The series is based on Tom Wolfe's influential 1979 book, which dug deep into the origins of the United States space program and, for the first time, gave Americans an in-depth read on the astronauts in the Mercury 7 program and the wives who supported them.

Real life was more complicated than the fairy-tale version that ran in Life Magazine, and Wolfe's book caused a minor earthquake as it topped the bestseller charts and won a National Book Award.

One of the book's big revelations was that NASA scientists didn't appreciate the skills and self-respect of their astronauts. The Mercury 7 crew members fought every step of the way for more input, control of spacecraft and basic safety measures.

We've got a clip from episode two of the series, the moment when the men arrive at their training facility and realize just how little the engineers understand their talents and skills.

"The Right Stuff" television series has the luxury of time. The Oscar-nominated 1983 movie based on the book had to cram the story into 192 minutes, while the series has eight episodes that will at least double that running time.

The show eliminates the book's deep background on the culture of test pilots and the mechanics of the military's competing programs to focus exclusively on the selection, training and missions of Mercury 7. That means no Chuck Yeager but gives the show an opportunity to flesh out the women and dig deeper into the astronauts' marriages.

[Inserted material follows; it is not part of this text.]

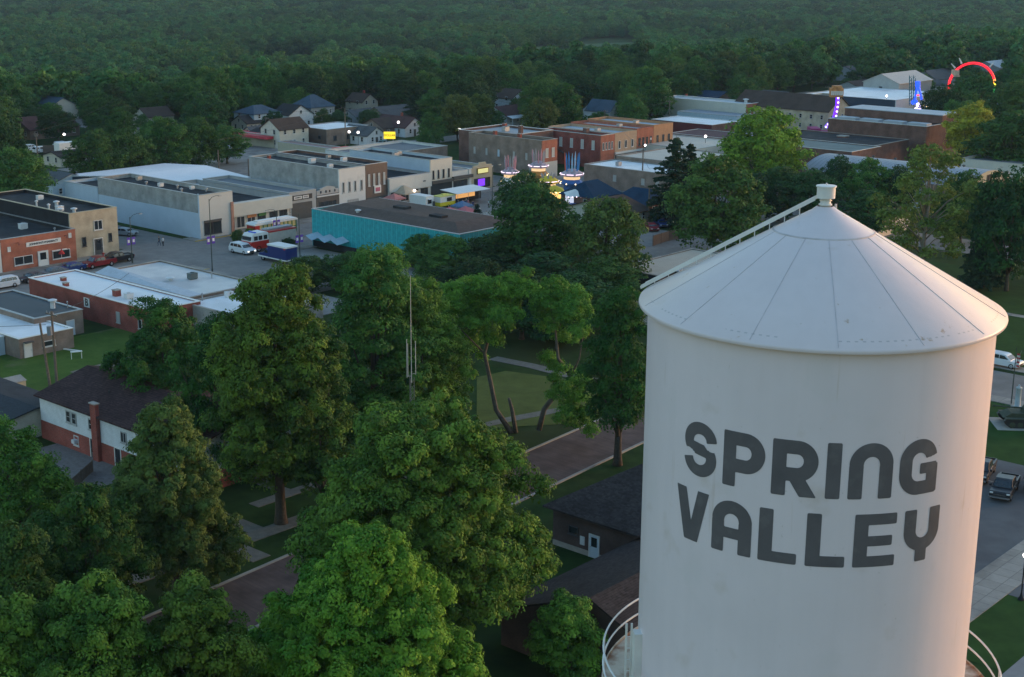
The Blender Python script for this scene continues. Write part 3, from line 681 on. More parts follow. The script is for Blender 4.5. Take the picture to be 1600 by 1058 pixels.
def ventp(root, x, y, z, h=.8, r=.12, cap=True, m=None):
    b = MB(); b.tube([(x,y,z-.02),(x,y,z+h)], r, 8)
    if cap: b.lathe([(.001,h+.3),(r*1.9,h+.12),(r*1.9,h-.02),(r,h-.05)], 12, (x,y,z))
    b.build('roof_vent', m or metalg, root)
def chimney(root, x, y, z, h=1.3, s=.6, m=None):
    b = MB(); b.box(x-s/2, x+s/2, y-s/2, y+s/2, z-.02, z+h, 0); b.box(x-s/2-.06, x+s/2+.06, y-s/2-.06, y+s/2+.06, z+h, z+h+.1, 1); b.build('chimney', [m or redb, conc], root)
redb = brick('red brick', (.23,.05,.038), (.29,.07,.05), (.2,.15,.13)); orgb = brick('orange brick', (.36,.105,.062), (.40,.13,.075), (.26,.2,.17))
darkb = brick('dark brick', (.13,.065,.052), (.17,.085,.065), (.14,.12,.11)); brnb = brick('brown brick', (.21,.155,.125), (.25,.185,.15), (.2,.17,.15))
tanb = brick('tan brick', (.40,.34,.245), (.44,.375,.27), (.34,.3,.24)); cmu = brick('block wall', (.30,.295,.28), (.33,.32,.305), (.24,.235,.225), .4, .2)
tanst = mat('tan stucco', (.42,.37,.27), .9, .08, .8); cream = mat('cream panel', (.52,.50,.44), .8, .06, .6)
whs = mat('white stucco', (.58,.575,.55), .8, .06, .5, stain=((.42,.40,.37), .4, .58, .5)); blwh = mat('pale blue grey wall', (.43,.50,.57), .8, .06, .4)
gray = mat('grey stucco', (.36,.355,.34), .9, .1, .5); brwn = lined('brown siding', (.10,.07,.058), (.05,.035,.03), .3, 3)
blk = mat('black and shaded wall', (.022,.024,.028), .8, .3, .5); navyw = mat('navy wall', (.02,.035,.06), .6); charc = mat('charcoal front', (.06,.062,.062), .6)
signw = mat('sign white', (.66,.65,.62), .6, .04); signb = mat('sign dark', (.03,.03,.032), .5); yel = glow('yellow lit sign', (.9,.62,.03), .9)
txt = mat('sign ink', (.04,.035,.035), .6, 0)
# --- pharmacy row
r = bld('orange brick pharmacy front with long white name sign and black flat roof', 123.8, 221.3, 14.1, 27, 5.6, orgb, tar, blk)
for x in (3.9, 11.1): win(r, 'F', x, .9, 3.4, 1.45, wfr, glass2, mull=1)
d = door(r, 'F', 7.6, 1.8, 2.6, signw, glz=.45)
s = band(r, 'F', 4.6, 11.2, 3.75, 4.5, .08, signw, 'name_sign'); text(s, "JOHNSON'S PHARMACY", .5, 'F', 7.9, 4.12, txt, .10)
for x, z in ((1.4,3.4), (13.0,4.2)): win(r, 'F', x, z, .55, .85, signw, signw, name='plaque', sill=False)
for x in (2.9, 11.9): b = MB(); b.tube([(x,0,4.7),(x,-.6,4.85),(x,-.75,4.6)], .05, 6); b.lathe([(.05,.1),(.22,-.08)], 10, (x,-.78,4.55)); b.build('wall_lamp', redb, r)
hvac(r, 9.5, 9, 5.05, .95, duct); ventp(r, 12, 3, 5.05, .5); ventp(r, 4, 17, 5.05, .6)
b = MB(); b.box(9.3, 12.2, -.12, -.10, 2.35, 2.5); b.build('awning_strip', signw, r)
b = MB(); b.lathe([(.001,.9),(.55,.05),(.5,.0)], 8, (10.2,-1.6,2.0)); b.tube([(10.2,-1.6,0.1),(10.2,-1.6,2.9)], .02, 5)
um = b.build('patio_umbrella', mat('red canvas', (.45,.04,.04), .8)); um.parent = None; x, y = W(123.8, 221.3); um.location = (x, y, 0); um.rotation_euler.z = ROT
tag(um, 'small red umbrella open on the pavement before the pharmacy window', 'umbrella')
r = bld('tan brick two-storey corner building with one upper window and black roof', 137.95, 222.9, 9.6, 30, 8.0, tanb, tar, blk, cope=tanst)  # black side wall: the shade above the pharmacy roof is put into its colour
win(r, 'F', 5.6, 4.5, 1.7, 1.7, wfr, glass, mull=1); win(r, 'F', 2.6, 1.9, .8, 1.7, dfr); win(r, 'F', 7.9, 2.1, .7, 1.5, dfr)
door(r, 'F', 5.4, 1.7, 2.9, charc, signw, .3)
for q, (x, y) in enumerate(((3,3.2),(1.6,9),(1.2,4.6),(2.2,14),(5,12))): ventp(r, x, y, 7.45, .7+.2*(q%2), .3 if q%2 == 0 else .16, m=duct)
hvac(r, 2.2, 6.5, 7.45, .9, duct); hvac(r, 6.5, 20, 7.45, .8, duct)
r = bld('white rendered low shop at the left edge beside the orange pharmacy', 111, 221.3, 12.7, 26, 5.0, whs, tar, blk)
win(r, 'F', 11.3, 2.3, 1.6, 1.4, dfr, glass, mull=1); door(r, 'F', 11.2, 1.3, 2.1, signw, glz=.5); win(r, 'F', 7, .9, 3, 1.7, dfr, glass2, mull=1)
r = bld('low dark shed-roofed shop at the back of the tan corner building', 137.9, 256, 9.5, 14, 4.6, whs, tar, gray)
# --- west block corner: two-tone long building
r = bld('long two-tone grey and pale blue corner building with plain cream front', 164.5, 221.6, 7.8, 33, 8.25, mat('pale front', (.50,.49,.455), .8, .05, .4), tar, cmu, par=.7)
b = MB(); b.box(-.05, 0, .3, 33, 0, 4.9); b.build('painted_wall_band', blwh, r); b = MB(); b.box(-.06, 0, -.06, .3, 0, 8.6); b.build('corner_pilaster', blwh, r)
b = MB(); b.box(7.2, 7.8, -.25, 0, 0, 6.2); b.build('pilaster', mat('salmon stucco', (.38,.2,.145), .9), r)
win(r, 'F', 2.9, .7, 4.0, 2.3, dfr, glass2, mull=1); band(r, 'F', .9, 4.9, 3.05, 3.4, .25, charc, 'canopy')
for x, y in ((2,8),(4,12),(5.5,5),(2.5,20)): ventp(r, x, y, 7.9, .5, .16)
hvac(r, 5.2, 9.0, 7.9, .6, duct); hvac(r, 3, 16, 7.9, .7, duct); hvac(r, 5, 26, 7.9, .8)
r = bld('low pale blue rear wing behind the long two-tone building', 164.5, 254.8, 7.8, 12, 6.2, blwh, tar, blwh)
r = bld('cream panelled low shop with recessed glass front and sagging dark roof', 172.35, 224.6, 16.3, 30, 5.25, cream, tar, gray, par=1.3)
b = MB(); b.box(0, 16.3, -1.0, -.05, 2.75, 5.3); b.build('fascia', cream, r)
for k, x in enumerate((1.6, 4.0, 6.6, 9.2, 12.2, 14.7)): win(r, 'F', x, .3, 2.0, 2.2, wfr if k < 3 else dfr, glass2, mull=1, sill=False)
band(r, 'F', 5.6, 7.8, 2.0, 2.65, .2, mat('orange banner', (.5,.2,.08), .7), 'banner'); band(r, 'F', 8.4, 10.2, 2.0, 2.6, .2, mat('green banner', (.06,.2,.06), .7), 'banner')
r = bld('wide grey membrane roofed hall rising behind the cream shop', 173, 256, 27, 3, 4.4, gray, tarlite, gray)
r = bld('grey shop with black sign board holding two white word panels', 188.75, 224.6, 7.0, 28, 5.6, gray, tarlite, gray, cope=gray)
b = MB(); fbox(b, 'F', .5, 5.9, 0.0, 3.4, .01, .06); b.build('shopfront', charc, r)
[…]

Produced by Leonardo DiCaprio and Jennifer Davisson's Appian Way Productions (which also made the History Channel's "Grant" series earlier this year), the show devoted a lot of attention and money to getting the period look right.

"The Right Stuff" was created by executive producer Mark Lafferty. His experience on "Halt and Catch Fire," the underrated series about the computer revolution, and "Manhattan," the equally underrated drama about the development of the atomic bomb, suggests that he's most interested in the personal interactions of brilliant people in high-stakes situations.

Disney+ made "The Right Stuff" to focus more on the human element. There are plenty of other places to read and learn in detail about the engineering challenges that NASA overcame during the space race. This time, the focus is on the men and their families.